University of Nebraska-Lincoln

               Disc mowers are fantastic machines.  Compared to sickle bar mowers, they cut faster, have less maintenance and repairs, and rarely plug.  They can cut the crop shorter and keep going even if they occasionally scalp the surface.  And that’s the problem!
               `With alfalfa, regrowth comes from crown buds using nutrients stored underground in the taproot.  It doesn’t matter if you leave a 1-inch or a 4-inch stubble, alfalfa regrowth rate will be the same.
              
Grasses are different.  Grasses depend on nutrients stored in the lower stem for early regrowth.  And some grasses, like orchardgrass, fescue, and festulolium that have very low basal leaves, they also use energy produced by photosynthesis in those basal leaves for regrowth energy.  So, cutting these grasses short results in much slower regrowth and a weakening of the plant because the source of energy to support regrowth has been removed.
               In a grass-alfalfa mixture, the short stubble left by a disc mower delays and slows the regrowth of the grass while the alfalfa recovers at its usual rate. Pretty soon alfalfa gets several inches taller than the grass, forms a tight canopy, and shades out the grass growing underneath.  Before long the grass dies out and disappears.
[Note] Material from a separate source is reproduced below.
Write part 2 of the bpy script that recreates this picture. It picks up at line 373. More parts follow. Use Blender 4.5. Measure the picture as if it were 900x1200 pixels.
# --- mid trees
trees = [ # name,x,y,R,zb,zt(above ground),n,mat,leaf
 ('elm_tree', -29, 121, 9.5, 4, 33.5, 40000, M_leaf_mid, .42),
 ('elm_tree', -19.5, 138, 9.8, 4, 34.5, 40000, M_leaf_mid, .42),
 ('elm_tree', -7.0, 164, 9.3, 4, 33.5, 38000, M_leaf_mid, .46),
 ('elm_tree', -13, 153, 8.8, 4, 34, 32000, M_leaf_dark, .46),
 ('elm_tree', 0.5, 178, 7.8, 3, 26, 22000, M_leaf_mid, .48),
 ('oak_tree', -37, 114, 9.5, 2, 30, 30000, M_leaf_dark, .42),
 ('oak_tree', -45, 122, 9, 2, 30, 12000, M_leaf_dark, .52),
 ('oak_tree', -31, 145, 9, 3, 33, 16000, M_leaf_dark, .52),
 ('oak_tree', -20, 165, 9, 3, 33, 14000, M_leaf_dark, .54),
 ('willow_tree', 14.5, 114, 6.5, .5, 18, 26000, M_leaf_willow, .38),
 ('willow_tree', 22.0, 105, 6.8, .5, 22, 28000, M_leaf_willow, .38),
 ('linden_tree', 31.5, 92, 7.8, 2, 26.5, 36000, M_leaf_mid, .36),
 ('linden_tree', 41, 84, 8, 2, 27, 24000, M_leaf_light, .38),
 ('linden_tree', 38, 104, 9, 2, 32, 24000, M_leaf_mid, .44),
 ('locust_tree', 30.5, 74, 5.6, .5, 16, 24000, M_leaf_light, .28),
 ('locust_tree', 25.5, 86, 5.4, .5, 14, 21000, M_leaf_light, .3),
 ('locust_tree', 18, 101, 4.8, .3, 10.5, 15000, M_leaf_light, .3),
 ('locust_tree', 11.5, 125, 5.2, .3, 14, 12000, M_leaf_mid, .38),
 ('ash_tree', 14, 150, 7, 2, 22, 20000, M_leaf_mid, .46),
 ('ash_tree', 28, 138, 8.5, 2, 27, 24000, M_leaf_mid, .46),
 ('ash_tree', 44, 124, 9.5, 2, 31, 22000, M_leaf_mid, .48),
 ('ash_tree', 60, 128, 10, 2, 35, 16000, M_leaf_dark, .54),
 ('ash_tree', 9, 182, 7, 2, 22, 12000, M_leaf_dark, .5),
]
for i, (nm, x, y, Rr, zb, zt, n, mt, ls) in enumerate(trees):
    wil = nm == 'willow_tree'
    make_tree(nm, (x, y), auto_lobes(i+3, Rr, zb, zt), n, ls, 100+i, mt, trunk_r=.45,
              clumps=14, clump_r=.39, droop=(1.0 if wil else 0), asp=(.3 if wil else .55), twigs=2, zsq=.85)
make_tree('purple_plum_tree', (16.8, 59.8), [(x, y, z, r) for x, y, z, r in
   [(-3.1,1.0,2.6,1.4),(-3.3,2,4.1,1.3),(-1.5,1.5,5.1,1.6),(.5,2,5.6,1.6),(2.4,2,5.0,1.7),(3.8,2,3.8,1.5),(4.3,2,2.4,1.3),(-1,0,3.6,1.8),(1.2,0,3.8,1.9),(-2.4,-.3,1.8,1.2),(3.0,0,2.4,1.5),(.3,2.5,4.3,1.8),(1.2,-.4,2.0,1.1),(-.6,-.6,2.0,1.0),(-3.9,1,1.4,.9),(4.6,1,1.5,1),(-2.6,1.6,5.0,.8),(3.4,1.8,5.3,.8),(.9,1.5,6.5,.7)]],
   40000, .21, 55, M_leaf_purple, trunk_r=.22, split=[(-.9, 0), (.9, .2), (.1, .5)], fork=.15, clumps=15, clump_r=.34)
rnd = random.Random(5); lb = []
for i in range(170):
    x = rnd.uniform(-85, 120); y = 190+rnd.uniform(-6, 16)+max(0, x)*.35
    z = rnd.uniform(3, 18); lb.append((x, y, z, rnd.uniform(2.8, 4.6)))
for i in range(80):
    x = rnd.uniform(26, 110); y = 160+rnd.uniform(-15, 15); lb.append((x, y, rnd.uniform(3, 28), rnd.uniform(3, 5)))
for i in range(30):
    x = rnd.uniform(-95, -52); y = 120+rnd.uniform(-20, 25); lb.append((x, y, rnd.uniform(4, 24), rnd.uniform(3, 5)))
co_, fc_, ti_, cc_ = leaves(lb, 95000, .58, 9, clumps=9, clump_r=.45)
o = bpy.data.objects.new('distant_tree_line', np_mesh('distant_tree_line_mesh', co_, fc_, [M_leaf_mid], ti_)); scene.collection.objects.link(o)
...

               Clearly, the solution is to raise the cutting height to around 3 to 4 inches like happens naturally with a sickle bar.  This is easier said than done, however.  First, you need to remember to leave a taller stubble.  And if working with a custom operator, it probably will require reminding that person of your stubble height demands.

               Keeping grass in alfalfa when cutting with a disc mower is challenging, but it can be done.